Outlandish Nights
Boiling Wells Amphitheatre
Turn left at the whole-food supermarket. Go down a long graffiti-adorned tunnel. Left again by the house with the huge and slightly optimistic Vote Corbyn poster. Along a dark, unlit tunnel. We are no longer in Bristol: we have slipped through into some folkie Narnia. The houses are designed for Hobbits. One one side of the road, Bristol's Only Glamping Site is having a Heavy Metal inspired party; on the other sidde the Boiling Wells City Farm Amphitheatre is hosting the new Outlandish Nights folk-venture. There is a shed selling organic pizzas (to the first 100 customers). Every five minutes a train whooshes past. People have brought their own booze. There are composting toilets, and bails of hay forThe atmosphere is distinctly clubbish. The MC, Sophie, who organized the event affair, kicks the evening off with a her own rendition of Maids When You're Young. There's a bit of a feminist to the whole show: the main act are described as being "three baddass women", the sound-engineer is a "a man, but not a massive wanker" and the evening is named after a song about a woman who pushed her abductor off a cliff. The show was sold out, and we were slightly bemused as to where everyone had come from. It wasn't the usual folk-crowd, Boiling Wells isn't well placed for walk-ups and the evening had not been aty all widely advertised.
The folk world feels like a family, if not a tribe. Tarren consists of Alex Garden (one half of the Drystones), Sid Goldsmith (one half of Sid and Jimmy) and Danny Pedle (who I couldn't initially place, but who I heard with Greg Russell at the Folkhouse before the Pestilence.) The other half of Sid and Jimmy (Jimmy) contributed some banjo to one of the Norfolk Broads' songs, and Bristol trad ballad singer Nick Hart did his unique folk bass thing. Tom Moore (of Moore Moss and Rutter) was also up on stage. I am pretty sure that non-wanker sound man Theo Passingham from Young Waters. This may in fact have been where the crowd came from: there were enough local and localish people on the stage that the auditorium was filled with their friends and friends of friends.
This was Tarren's first live show as a trio. They did what I would describe as ambient takes on traditional folk tunes and their own folkish compositions: a set of English hornpipes, a French inspired dance, an an exquisite slowed down Morris tune. They come together through swapping tunes virtually during lockdown but they are bound to become a regular thing. One of the joys of the last few folk-years has been watching Alex develop from an obviously talented young fiddler in the Priddy school band who clearly wanted to to be a Seth Lakeman into a very subtle and imaginative musician. Tunes kept fading out to strange, subtle rhythms and pulses on his violin. Sid's voice contributed an updated Rigs of the Time.
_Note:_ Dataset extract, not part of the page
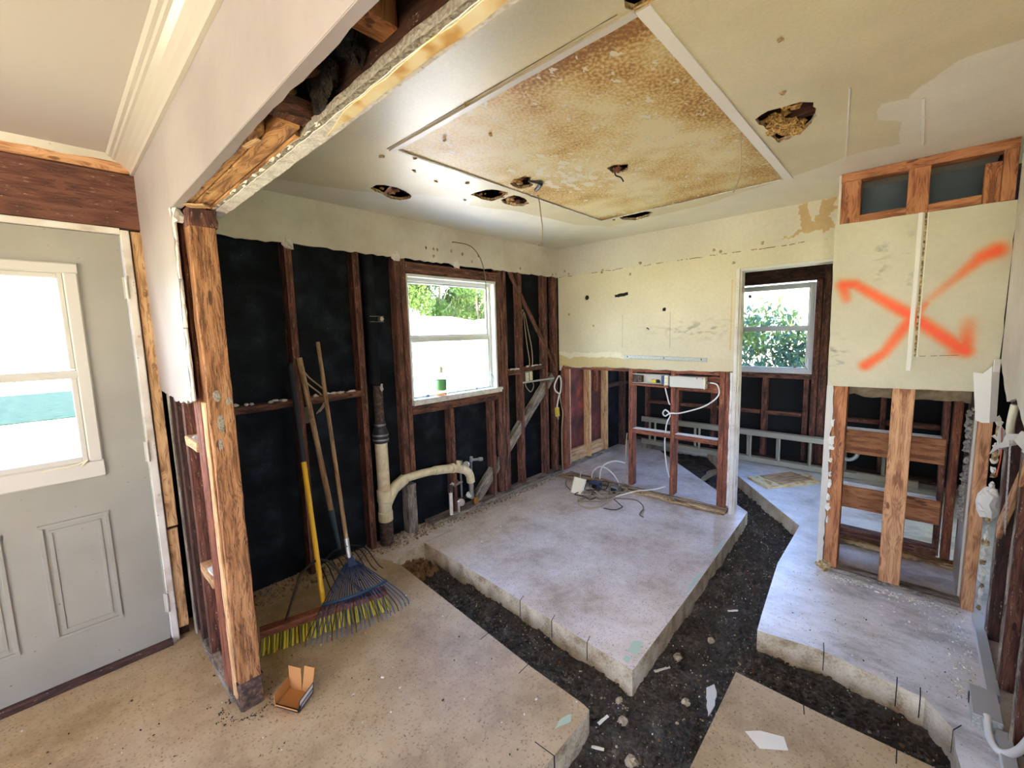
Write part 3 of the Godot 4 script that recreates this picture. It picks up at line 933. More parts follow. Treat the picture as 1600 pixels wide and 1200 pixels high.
func header() -> void:
	var w := structure("wall_header", "dropped beam between living area and kitchen, its underside torn open to bare timber", "beam")
	part(w, "plaster_face", MB.new().prism(PackedVector2Array(v2([-2.059, 2.068, 3.5, 2.068, 3.5, 2.44, -2.059, 2.44])), Vector3(0.366, 0, 0), Vector3.BACK, Vector3.UP, 0.012), M.pink)
	# thin strip of plaster left along the lower left edge
	part(w, "plaster_lip", MB.new().prism(torn(v2([0.367, -2.05, 0.396, -2.04, 0.394, -1.5, 0.389, -1.2, 0.39, -0.3, 0.39, 3.5, 0.367, 3.5]), 0.05, 0.003, [1, 2, 3]), Vector3(0, 2.066, 0), Vector3.RIGHT, Vector3.BACK, 0.014), M.pink)
	# kitchen side: plaster board and its broken white underside
	part(w, "kitchen_board", MB.new().block(Vector3(0.522, 2.075, -2.85), Vector3(0.536, 2.44, 3.5), 0.002), M.plaster)
	part(w, "kitchen_lip", MB.new().prism(torn(v2([0.497, -2.85, 0.538, -2.85, 0.538, 3.5, 0.497, 3.5]), 0.03, 0.002, [1, 3]), Vector3(0, 2.068, 0), Vector3.RIGHT, Vector3.BACK, 0.02), M.chalk)
	part(w, "plaster_core", MB.new().prism(torn(v2([0.484, -1.98, 0.499, -1.98, 0.499, 3.5, 0.484, 3.5]), 0.03, 0.003, [1, 3]), Vector3(0, 2.07, 0), Vector3.RIGHT, Vector3.BACK, 0.02), M.core)
	part(w, "yellowed_paper", MB.new().prism(torn(v2([0.5, -0.95, 0.526, -1.1, 0.528, -0.2, 0.499, -0.2]), 0.04, 0.003), Vector3(0, 2.0665, 0), Vector3.RIGHT, Vector3.BACK, 0.003), M.paper_stain)
	# exposed timbers: a long pair, then a gap, then cross blocks
	timber(w, "beam_timber", Vector3(0.446, 2.188, -2.09), Vector3(0.446, 2.188, -1.12), 0.05, 0.235, Vector3.RIGHT, M.header, 0.002, 8)
	timber(w, "beam_timber", Vector3(0.398, 2.192, -2.02), Vector3(0.398, 2.192, -1.2), 0.044, 0.24, Vector3.RIGHT, M.header, 0.002, 8)
	timber(w, "beam_timber", Vector3(0.49, 2.189, -2.2), Vector3(0.49, 2.189, -1.16), 0.034, 0.235, Vector3.RIGHT, M.header, 0.002, 8)
	part(w, "beam_end", MB.new().beam(Vector3(0.445, 2.105, -1.12), Vector3(0.445, 2.105, -1.08), 0.13, 0.06, Vector3.RIGHT, 0.006, 3, 0.012, rng), M.old, "rotten splintered end of the beam timber")
	part(w, "cross_block", MB.new().block(Vector3(0.38, 2.14, -0.8), Vector3(0.508, 2.35, -0.74), 0.004), M.stud_amber)
	part(w, "cross_block", MB.new().block(Vector3(0.38, 2.14, -0.2), Vector3(0.508, 2.35, -0.14), 0.004), M.stud_amber)
	part(w, "cavity_board", MB.new().block(Vector3(0.379, 2.11, -1.12), Vector3(0.389, 2.44, 3.5), 0.001), M.old)
	part(w, "cavity_board", MB.new().block(Vector3(0.51, 2.11, -2.85), Vector3(0.521, 2.44, 3.5), 0.001), M.old_dark)
	part(w, "cavity_top", MB.new().block(Vector3(0.379, 2.41, -1.12), Vector3(0.52, 2.425, 3.5), 0.001), M.old_dark)
	timber(w, "joist_end", Vector3(0.45, 2.25, -1.04), Vector3(0.45, 2.25, -0.99), 0.12, 0.2, Vector3.RIGHT, M.old, 0.003, 1)
	for k in 12:
		part(w, "cavity_fluff", MB.new().lump(Vector3(0.488 + rng.randf_range(-0.012, 0.01), 2.1 + rng.randf_range(0, 0.12), -1.12 + k * 0.024), Vector3(0.012, 0.03, 0.03), rng, 0.5, 5, 8), M.lint)
	for k in 14:
		part(w, "broken_edge", MB.new().lump(Vector3(0.486 + rng.randf_range(-0.004, 0.004), 2.072, -1.98 + k * 0.07 + rng.randf_range(-0.03, 0.03)), Vector3(0.005, 0.005, 0.018), rng, 0.45, 4, 6), M.chalk)
	part(w, "pale_splinter", MB.new().beam(Vector3(0.4, 2.063, -1.98), Vector3(0.452, 2.062, -1.93), 0.045, 0.008, Vector3(0.3, 0, 1), 0.002, 3, 0.003, rng), M.fresh)
	part(w, "pale_splinter", MB.new().beam(Vector3(0.4, 2.063, -1.29), Vector3(0.41, 2.062, -1.22), 0.018, 0.006, Vector3.RIGHT, 0.002, 3, 0.003, rng), M.fresh)
	# cornice along the living side
	var tr := structure("trim_1", "glossy white crown moulding along the dropped beam under the living ceiling", "moulding")
	var prof := PackedVector2Array(v2([0.0, -0.078, -0.012, -0.078, -0.016, -0.066, -0.02, -0.062, -0.03, -0.05, -0.046, -0.036, -0.062, -0.026, -0.07, -0.024, -0.074, -0.014, -0.084, -0.012, -0.092, -0.0, 0.0, 0.0]))
	part(tr, "moulding", MB.new().prism(prof, Vector3(0.3655, 2.4395, 3.5), Vector3.RIGHT, Vector3.UP, 6.29), M.crown)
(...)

The Norfolk Broads are three badass women from Norfolk who met up in a choir and decided to form a trio, and who seem to be pleasantly gobsmacked that they are selling albums and appearing in shows. (Sid Goldsmith produced their first album.) They are occupying some of the same musical space as Lady Maisery and Said the Maiden: traditional material, sung straight, mostly unaccompanied with a quietly but emphatically feminist sensibility.
I had somehow assumed that they were going to be doing Norfolk folk songs (I assume there are some) but in fact they ranged widely around The Folk Tradition. There was a slight preference to songs about Badass Women, but I didn't feel the material was particularly rewritten or reclaimed. Pretty Peggy-O comes to a sticky end in Ferrario; and the judge refuses to spare the life of Geordie how ever much his lover (or is it his mother?) begs the judge. I noticed that Angeline the Baker had morphed into Angelina the Baker and become less, er, slavey than the one Sam Kelly sings. I was also unfamiliar with When I Was Young Girl I Used To Seek Pleasure, in which the person wrapped in white linen and cold as the clay is a lady rather than a trooper or a cowboy.
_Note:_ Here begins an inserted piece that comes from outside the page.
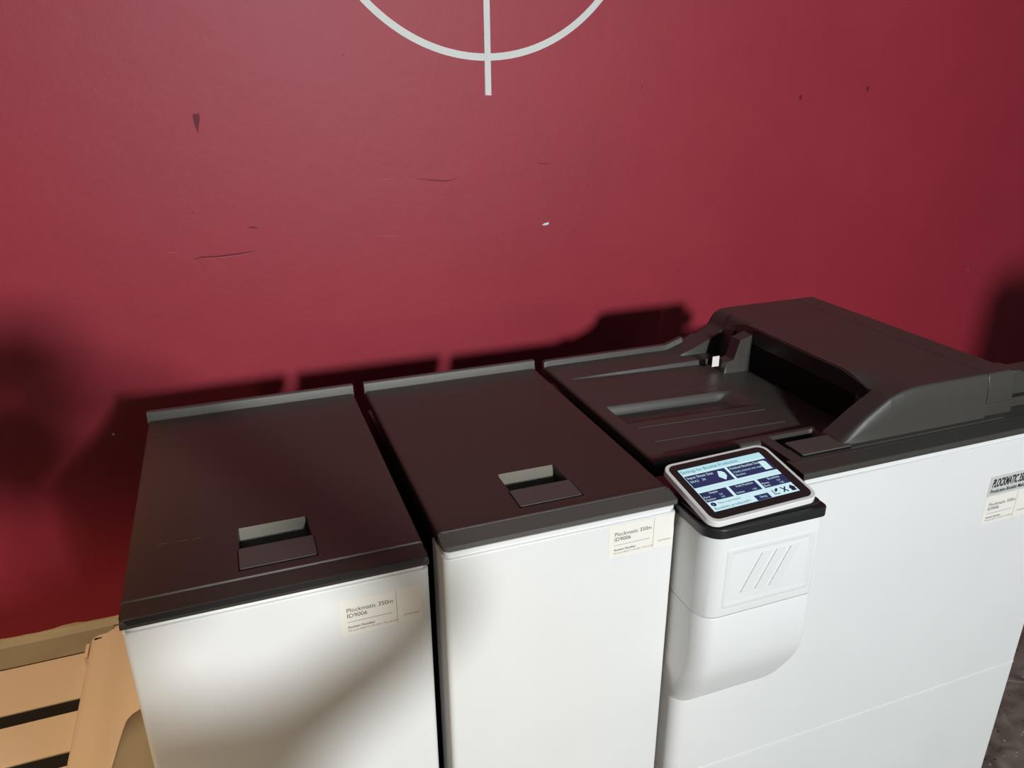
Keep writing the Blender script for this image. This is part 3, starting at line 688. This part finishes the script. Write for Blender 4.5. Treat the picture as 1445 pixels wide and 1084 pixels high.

It was a full-on folkie set, full of people walking out one morning and encountering fair maids singing songs. There was nothing especially flashy about the arrangements, but every song was done perfectly and you could hear all the words. The gazebo was moved onto and off the stage several times, but the rain stayed away. The final chorus of Step It Up Mary (where the jury refuses to convict the badass woman who shot the man she was forced to marry against her will) accompanied by Sid, Jimmy, Nick, Tom and most of the audience almost managed to blot out the bass line from the party over the road and would have brought the house down and raised the roof had we not been in the open air.